At the Depot

Abbey Park Road Depot:

Drivers stand proudly outside Abbey Park Road depot alongside the Corporation's brand new tram cars in May 1904.

Abbey Park Road depot was built in 1904 as the main depot housing the original 99 tramcars ordered for the City. The depot was built to hold 200 cars and there was ample room for the fleet which peaked at 178 passenger cars and 3 works cars. In September 1926 a large garage was constructed next to the tram sheds to house the City’s growing motor bus fleet and this garage was doubled in size with another extension in 1934. A seperate building served as the transport Head Office and this was opened in 1937. The depot had state of the art workshops and was able to construct brand new tram cars from a kit of parts supplied by the United Electric Car Co.

After the closure of the tramway system, the tram bays were converted to house the Corporation’s new replacement bus fleet.

At its height in 1968, 263 vehicles were based at the depot, which was operated by Leicester City Transport, Leicester CityBus, GRT and finally First Leicester.

In the 1990’s the original tram paint shops that ran parallel to Abbey Park Road were demolished to make room for storing buses in front of the original tram sheds and  in 1999, a fire destroyed much of the canal end of site, no attempt was made to restore the destroyed sheds and many buses were later stored in the open air.

January 2010: The last remaining bays of the depot stand firm before demolition crews move in.

In May 2007, the last bus pulled out of the gates when First Group Ltd, which had operated buses from the depot since 1996, moved to a custom-built modern depot in nearby Abbey Lane.

The site was then sold for development and the Metropolitan Housing Trust had planned to build 700+ homes on the land but with the economy and housing market dwindling rapidly the developer pulled out in 2009.

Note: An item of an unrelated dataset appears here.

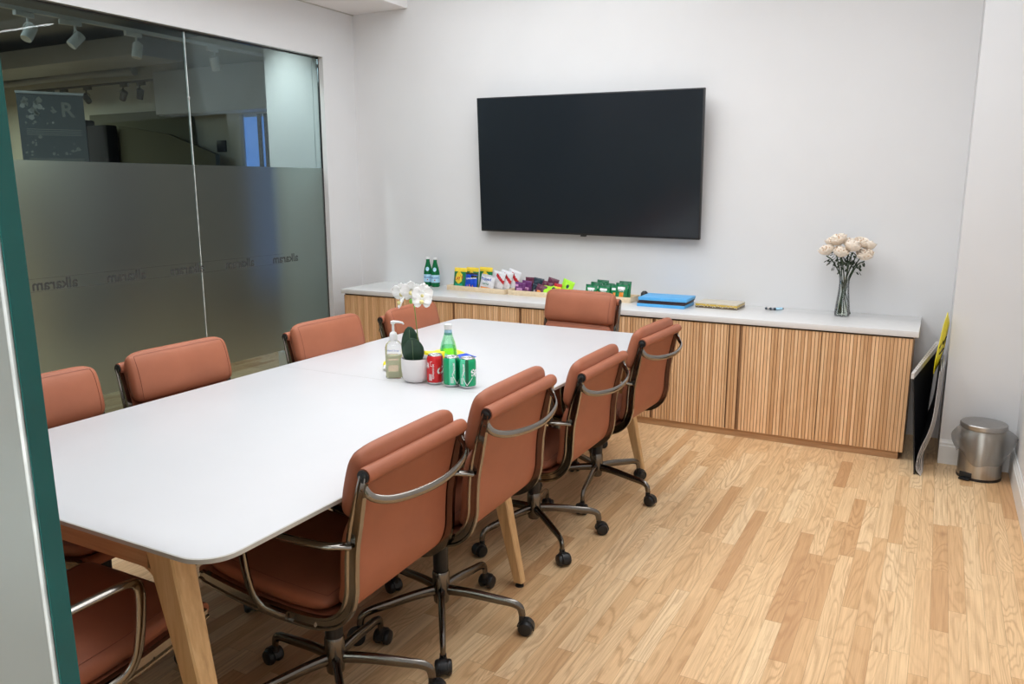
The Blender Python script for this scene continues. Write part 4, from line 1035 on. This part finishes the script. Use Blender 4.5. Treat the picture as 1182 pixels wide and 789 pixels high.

With no hope of preservation, demolition of the original tram and bus depots began in anger early in February 2010 and 8 weeks later the site was completely clear. Presently an application has been lodged to extend the time limit associated with the planning permission on the site in relation to 727 flats in 8 blocks ranging from 5 to 12 storeys high with parking, landscaping and some open spaces. The application is presently being processed with a decision still to be made.

Central Depot (The ‘Hole in the Wall’)

The single track entrance to the 'Hole in the Wall'. Note the City Transport offices to the left and the extreme edge of the First World War Memorial.

In addition to the main depot at Abbey Park Road, the tramway system had storage in Humberstone Gate, for cars stored in service or between shifts. Next to the depot could be found the main enquiry offices for City Transport.  Out of view to the general public there could be found several sidings; convenient for strategic placement of cars for early starts and busy periods.

It was a particularly tight squeeze through the entrance and staff were quick to give the depot the nickname ‘The Hole in the Wall’!

On the frontage of the enquiry office could be found a memorial dedicated to the Corporation’s transport staff who gave their lives in the First World War. This memorial was relocated at Abbey Park Road upon the closure of the Central Depot and subsequently is now in the care of the Leicester Transport Heritage Trust following the demolition of the Abbey Park Road depot.

Today the Haymarket Shopping Centre occupies this site with the Humberstone Gate shopping entrance approximately located where there was once a single track entrance to this depot.

Narborough Road Depot

The former Narborough Road depot, now a privately owned retail outlet had it's inspection pits filled in during the 1980's, a mezzanine floor installed to create a 2 storey building and glazing where the original roller shutter doors were once.

A 1920's advert on the side of the depot is still very legible and advertises 'Mack's Garage, Automobile Engineers - Telephone Aylestone 44' .

Stoneygate (London Road) Depot

Like the Narborough Road outstation the Stoneygate Depot also held 6 cars and was used from 1904 until 1922 when both Narborough Road and Stoneygate were replaced by the Central Depot (the Hole in the Wall). After closure the tramway company removed the track leading to the building but not the rails within the depot.

This view shows a digital 3D representation of the building during the pre-1912 period. It is our intention along with our lead partners the Leicester Transport Heritage Trust that we may be able to transform this building into a transport museum and heritage resources centre.

(See our news entry for April and May 2013).

Ultimately of course, we would like this to be the home of our Car 31.

2 thoughts on “At the Depot

  1. in 1965/66,i was employed as a young electrician on the extension to the lewises store opp the “hole in the wall” in humberstone door was the “bell hotel”where we all used to drinking at dinnertime or have our strike meetings.i offten used to gaze at the small narrow entrance and wondered how trams ever went in there.i returned to blackpool in 66 but always will have memories of my time in leicester,most of which was spending a couple of hours in the manchester working mans club next door to the store celebrating my 21st birthday on my own with beer and crisps.

  2. My grandfather Arthur Kilby drove the trams, after he was gassed in the first world war and advised to get work out-of-doors. I believe that the tram depot that he was assigned to was replaced by the Charles Keene College and the family story was that he drove the last tram from that depot; but I don’t know how true that was. I remember the tram line down Melton Road and Belgrave Road.